The optimal tailform for your plane is going to depend entirely on what you're going to be using it for. My own self, I tend to stick to a standard flying tailplane design (i.e. fuselage mounted but with a full-motion horizontal stabilizer) to fight Mach tuck; pretty much all the craft in my Auk spaceplane series have that setup. The exception - the Auk V - is a tailless delta, and its pitch characteristics suck.

So, what kind of plane are you wanting to build?

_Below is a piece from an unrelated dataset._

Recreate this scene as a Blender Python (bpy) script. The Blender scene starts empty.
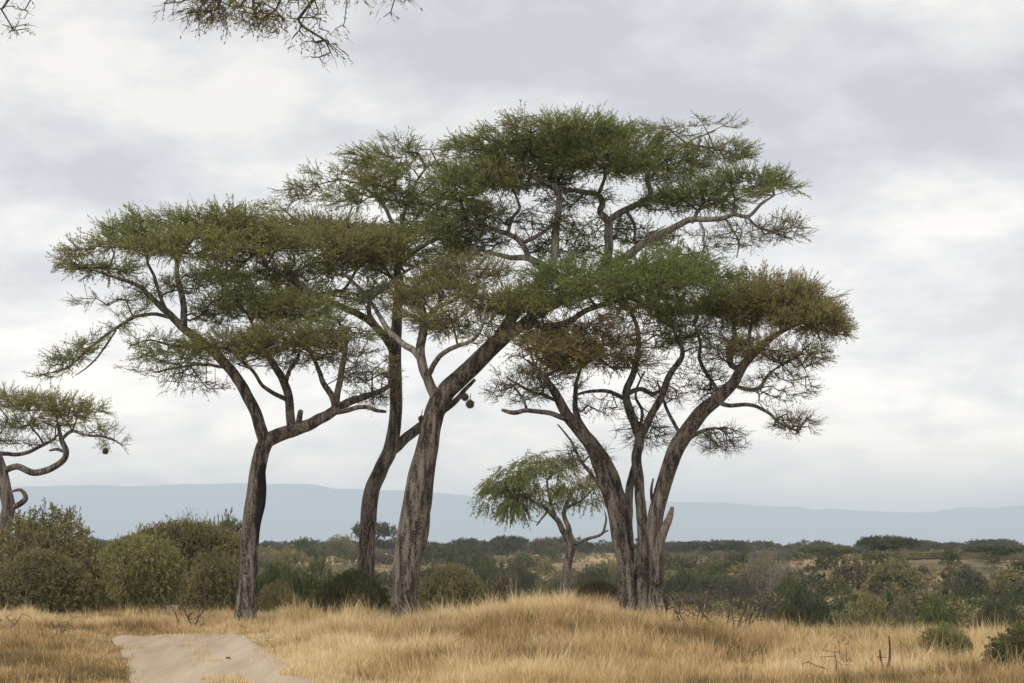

Whenever I am designing one of my SSTO(heavy lifters in the range 100-1000 tons), once I am done with initial fuselage form, fuel tanks and rough engine sizes I switch over to wing configuration. Dihedral delta wing, that fits into 5 mach shock cone, seems like a no brainer as it provides as much lifting surface as possible, while minimizing drag at transsonic speeds and increasing plane stability. For example, a couple of my latest designs,:

https://i.imgur.com/kbhtJvZ - Do not mind red numbers, I fixed them by raising wing position.

https://imgur.com/pikHVuu

However, when it comes to designing vertical and horizontal stabilizers I do not have any algorithm to choose, which one fits best. I still tweak their size to have stable aircraft, but when it comes to choosing tail configuration the only guideline I follow is that my plane looks good. In the first picture I went for T-tail and this resulted in a very stable plane overall. Second craft received two vertical angled fins on engine nacelles(similar to blackbird configuration) and it kind of worked too. 

 

So, I am looking for guideline to chose the optimal tail configuration, depending on craft geometry, CoM and CoL position and so on.